On Wed, Mar 16, 2016 at 2:58 AM, Jens Axboe <axboe@xxxxxxxxx> wrote:


On 03/15/2016 04:20 AM, Ley Foon Tan wrote:


Hi

In the kernel v4.4 above, we can use polling mode for the NVMe data
transfer with command below:

echo 1 > /sys/block/nvme0n1/queue/io_poll

We can see NVMe throughput increase with polling mode with dd command.
Can we run fio with polling mode as well? If yes, what are the correct
fio parameters/arguments should we use?



direct=1, and use one of the sync IO engines (psync would be a good one).
And enable io_poll like you did above, then fio should be in polled mode.

--
Jens Axboe

Hi Jens

I have tried fio with direct=1 and ioengine=psync. But the results
almost the same (low throughput). Below is example command for
sequential write.
With your experiences, any clue where is the bottleneck for low
throughput (based on fio output).
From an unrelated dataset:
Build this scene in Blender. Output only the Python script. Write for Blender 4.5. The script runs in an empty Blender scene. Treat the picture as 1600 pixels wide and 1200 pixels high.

Note, kernel v4.4 and ARM platform.


Polled IO helps with latencies, which means that the effects are most
pronounced on smaller block size IO. You are using 128K, which is pretty far
outside the realm of "smaller block size".

That said, you do seem to have a reduction in average latency with polling.
But given the transfer size and time, percentage wise, it's not that huge.

Yes, you are right. We can see about 20% throughput gain with 4KB
block size. But, block size greater than 4KB doesn't have much
improvement.
Do you know any other fio or OS settings that can help on the NVMe
throughput? Tried set scheduler to NOOP mode doesn't help too.

Polling isn't really going to help your throughput, it'll only do that if you are IOPS bound. If you are missing bandwidth, you probably need to look closer at why that is.